**GOAL:** Reproduce all of the data that follows, character for character.

**SUPPLIED MATERIAL:**
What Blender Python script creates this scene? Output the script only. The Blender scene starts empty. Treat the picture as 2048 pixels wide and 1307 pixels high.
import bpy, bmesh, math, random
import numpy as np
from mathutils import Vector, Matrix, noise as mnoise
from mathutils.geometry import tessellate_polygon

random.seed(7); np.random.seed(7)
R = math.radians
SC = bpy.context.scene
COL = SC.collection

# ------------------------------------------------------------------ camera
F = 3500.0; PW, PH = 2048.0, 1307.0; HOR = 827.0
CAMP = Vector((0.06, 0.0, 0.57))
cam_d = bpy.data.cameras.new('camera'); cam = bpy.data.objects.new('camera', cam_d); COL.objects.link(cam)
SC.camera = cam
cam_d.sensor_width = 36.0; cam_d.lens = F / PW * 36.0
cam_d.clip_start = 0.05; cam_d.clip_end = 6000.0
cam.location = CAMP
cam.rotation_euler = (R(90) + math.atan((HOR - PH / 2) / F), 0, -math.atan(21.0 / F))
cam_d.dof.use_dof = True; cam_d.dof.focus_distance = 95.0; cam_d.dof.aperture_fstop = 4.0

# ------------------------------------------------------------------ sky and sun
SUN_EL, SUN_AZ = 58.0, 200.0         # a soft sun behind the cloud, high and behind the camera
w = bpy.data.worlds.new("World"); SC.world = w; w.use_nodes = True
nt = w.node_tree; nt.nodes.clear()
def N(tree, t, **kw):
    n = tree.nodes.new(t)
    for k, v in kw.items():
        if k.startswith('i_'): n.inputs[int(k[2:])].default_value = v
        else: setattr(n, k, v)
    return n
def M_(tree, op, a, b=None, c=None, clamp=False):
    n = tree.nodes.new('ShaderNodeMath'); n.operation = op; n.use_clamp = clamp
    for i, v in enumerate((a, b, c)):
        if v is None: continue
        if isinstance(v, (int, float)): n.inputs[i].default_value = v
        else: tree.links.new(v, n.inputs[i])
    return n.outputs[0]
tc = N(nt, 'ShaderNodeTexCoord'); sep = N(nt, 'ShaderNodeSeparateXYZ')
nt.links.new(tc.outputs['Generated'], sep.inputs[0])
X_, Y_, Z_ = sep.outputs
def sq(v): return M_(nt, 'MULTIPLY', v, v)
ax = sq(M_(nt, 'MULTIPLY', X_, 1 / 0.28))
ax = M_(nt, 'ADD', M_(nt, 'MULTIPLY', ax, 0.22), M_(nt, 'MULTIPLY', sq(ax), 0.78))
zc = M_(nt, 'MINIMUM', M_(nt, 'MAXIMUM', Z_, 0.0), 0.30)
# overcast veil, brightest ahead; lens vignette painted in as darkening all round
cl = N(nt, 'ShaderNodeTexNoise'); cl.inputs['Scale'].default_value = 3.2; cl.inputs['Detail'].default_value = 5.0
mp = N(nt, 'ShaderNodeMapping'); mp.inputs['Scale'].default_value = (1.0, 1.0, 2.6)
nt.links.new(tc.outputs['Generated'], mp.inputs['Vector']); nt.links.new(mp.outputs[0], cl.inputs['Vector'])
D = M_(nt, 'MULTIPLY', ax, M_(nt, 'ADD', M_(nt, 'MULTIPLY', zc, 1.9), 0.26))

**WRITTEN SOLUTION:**
What Blender Python script creates this scene? Output the script only. The Blender scene starts empty. Treat the picture as 2048 pixels wide and 1307 pixels high.
import bpy, bmesh, math, random
import numpy as np
from mathutils import Vector, Matrix, noise as mnoise
from mathutils.geometry import tessellate_polygon

random.seed(7); np.random.seed(7)
R = math.radians
SC = bpy.context.scene
COL = SC.collection

# ------------------------------------------------------------------ camera
F = 3500.0; PW, PH = 2048.0, 1307.0; HOR = 827.0
CAMP = Vector((0.06, 0.0, 0.57))
cam_d = bpy.data.cameras.new('camera'); cam = bpy.data.objects.new('camera', cam_d); COL.objects.link(cam)
SC.camera = cam
cam_d.sensor_width = 36.0; cam_d.lens = F / PW * 36.0
cam_d.clip_start = 0.05; cam_d.clip_end = 6000.0
cam.location = CAMP
cam.rotation_euler = (R(90) + math.atan((HOR - PH / 2) / F), 0, -math.atan(21.0 / F))
cam_d.dof.use_dof = True; cam_d.dof.focus_distance = 95.0; cam_d.dof.aperture_fstop = 4.0

# ------------------------------------------------------------------ sky and sun
SUN_EL, SUN_AZ = 58.0, 200.0         # a soft sun behind the cloud, high and behind the camera
w = bpy.data.worlds.new("World"); SC.world = w; w.use_nodes = True
nt = w.node_tree; nt.nodes.clear()
def N(tree, t, **kw):
    n = tree.nodes.new(t)
    for k, v in kw.items():
        if k.startswith('i_'): n.inputs[int(k[2:])].default_value = v
        else: setattr(n, k, v)
    return n
def M_(tree, op, a, b=None, c=None, clamp=False):
    n = tree.nodes.new('ShaderNodeMath'); n.operation = op; n.use_clamp = clamp
    for i, v in enumerate((a, b, c)):
        if v is None: continue
        if isinstance(v, (int, float)): n.inputs[i].default_value = v
        else: tree.links.new(v, n.inputs[i])
    return n.outputs[0]
tc = N(nt, 'ShaderNodeTexCoord'); sep = N(nt, 'ShaderNodeSeparateXYZ')
nt.links.new(tc.outputs['Generated'], sep.inputs[0])
X_, Y_, Z_ = sep.outputs
def sq(v): return M_(nt, 'MULTIPLY', v, v)
ax = sq(M_(nt, 'MULTIPLY', X_, 1 / 0.28))
ax = M_(nt, 'ADD', M_(nt, 'MULTIPLY', ax, 0.22), M_(nt, 'MULTIPLY', sq(ax), 0.78))
zc = M_(nt, 'MINIMUM', M_(nt, 'MAXIMUM', Z_, 0.0), 0.30)
# overcast veil, brightest ahead; lens vignette painted in as darkening all round
cl = N(nt, 'ShaderNodeTexNoise'); cl.inputs['Scale'].default_value = 3.2; cl.inputs['Detail'].default_value = 5.0
mp = N(nt, 'ShaderNodeMapping'); mp.inputs['Scale'].default_value = (1.0, 1.0, 2.6)
nt.links.new(tc.outputs['Generated'], mp.inputs['Vector']); nt.links.new(mp.outputs[0], cl.inputs['Vector'])
D = M_(nt, 'MULTIPLY', ax, M_(nt, 'ADD', M_(nt, 'MULTIPLY', zc, 1.9), 0.26))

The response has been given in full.